Looking out, the rest of the week’s trade will be at least partly influenced by tariff-related concerns. Developments on that front will be joined by speculation over next week’s Federal Reserve meeting, when most analysts expect a hike in interest rates. However, last week’s favorable jobs report (and especially the moderated inflationary pressures) will likely lead to no surprises as it relates to the central bank’s forward-looking monetary policy. – Robert Harrington

At the time of this article’s writing, the author did not have positions in any of the companies mentioned.


Before The Bell - An up-and-down stretch of trading last week on Wall Street ended on a very upbeat note. Early in the week the bears were having their way, as investors were unnerved by news late in the previous week that the Trump Administration had proposed a series of tariffs on steel and aluminum products shipped to the United States. This protectionist maneuver brought concerns about a trade war emerging between the United States and many of its trading partners, which would ultimately drive the cost of materials and manufactured products up. Then when news emerged that President Trump’s top economic adviser, Gary Cohen, had resigned his post due to his concerns about the proposed tariffs, the selling really picked up.
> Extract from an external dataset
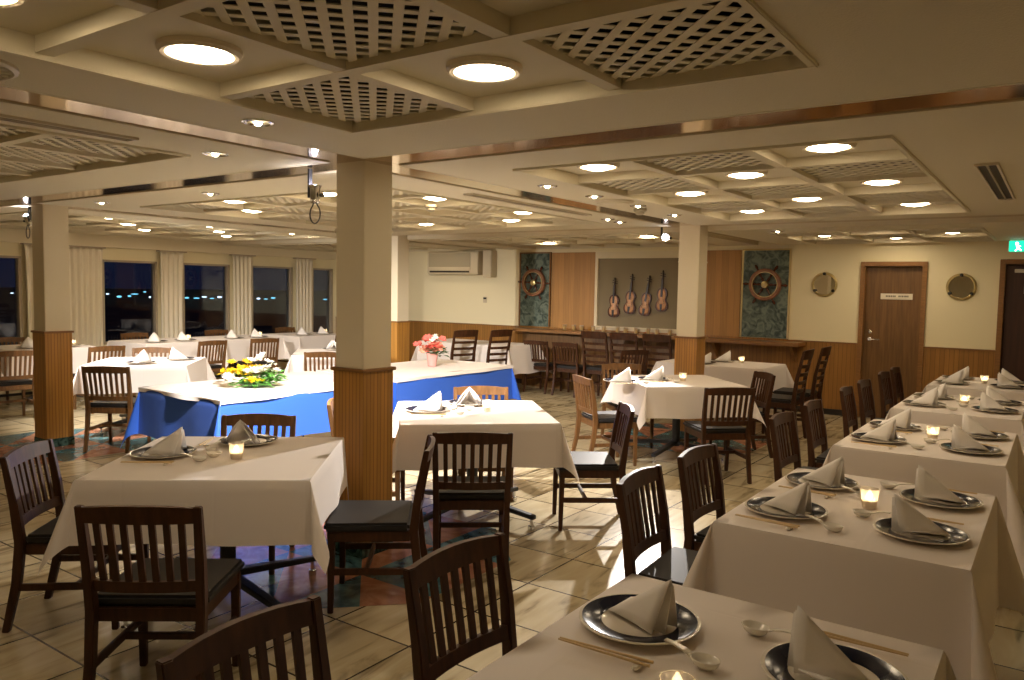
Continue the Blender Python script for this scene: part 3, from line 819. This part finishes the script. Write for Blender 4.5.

However, the bulls returned later in the week, with a huge statement of their own. The late-week buying frenzy was fueled by an excellent report on the labor market on Friday (more below).

At the conclusion of trading on Friday, it was a big win for the bulls, with the Dow Jones Industrial Average jumping 441 points (or 1.8%). The Dow 30’s percentage gain was matched by the broader S&P 500 Index and the tech-heavy NASDAQ Composite, with the latter index ending the session at a record high. The buying was heavy and all encompassing, with advancing issues outnumbering decliners by a nearly three-to-one ratio on both the New York Stock Exchange and the NASDAQ. Likewise, all of the 10 major equity groups finished the bullish session comfortably in the black. The leadership came from the economically sensitive groups, with outsized gains in the technology, industrial and financial sectors. Investors should note that higher-yielding spaces (i.e., utilities, consumer staples, and telecom) brought up the rear, though, as the recent run-up in fixed-income yields has made bonds attractive alternatives to the higher-yielding stocks. Bond yields are up three basis points this morning.

Not surprisingly the economically sensitive sectors fared the best on Friday, as the day’s big news came from the business beat. Before the market opened on Friday, the investment community received a very strong report from the labor market. It made for a great reading on many fronts: nonfarm payrolls increased by 313,000 positions in February; the unemployment rate held steady at a very low 4.1%; and a whopping 806,000 individuals returned to the work force last month, as the labor participation rate jumped. The report also showed an increase in hourly wages, but not at a rate that would stoke concerns about inflation, as the level of increase in January did last month. All in all, it was another sign that the U.S. economy is strengthening and the investment community responded in kind.

Turning to the week at hand, the news from the earnings beat will remain quiet, which will likely once again push the focus of the investment community to the business beat. There will be a number of reports issued this week on the economy, including the latest data on retail sales, industrial production, and housing starts. But, perhaps the two most important reports will come from the Labor Department again in the form of consumer and producer (wholesale) prices on Tuesday and Wednesday, respectively. That data will shift the focus of the investment community back to inflation, which has been responsible for a great deal of the volatility we have seen on Wall Street since the beginning of February. Friday’s hourly wage increase in the employment report did not stoke concerns about inflation, but it will be interesting to see if the forthcoming pricing data does. Both report are released one hour prior to the start of trading, so investors will have some time to digest the pricing figures before trading commences.

With less than a half hour to go before the start of the new trading week stateside, the equity futures are suggesting that trading will pick up where it left off on Friday, with the bulls in command. So far overseas today, the trading has been rather bullish. The main indexes in Asia were up nicely overnight, while the major European bourses are in positive territory, as trading moves to the second half of the session on the Continent. Stay tuned.  - William G. Ferguson 

At the time of this article’s writing, the author did not have positions in any of the companies mentioned.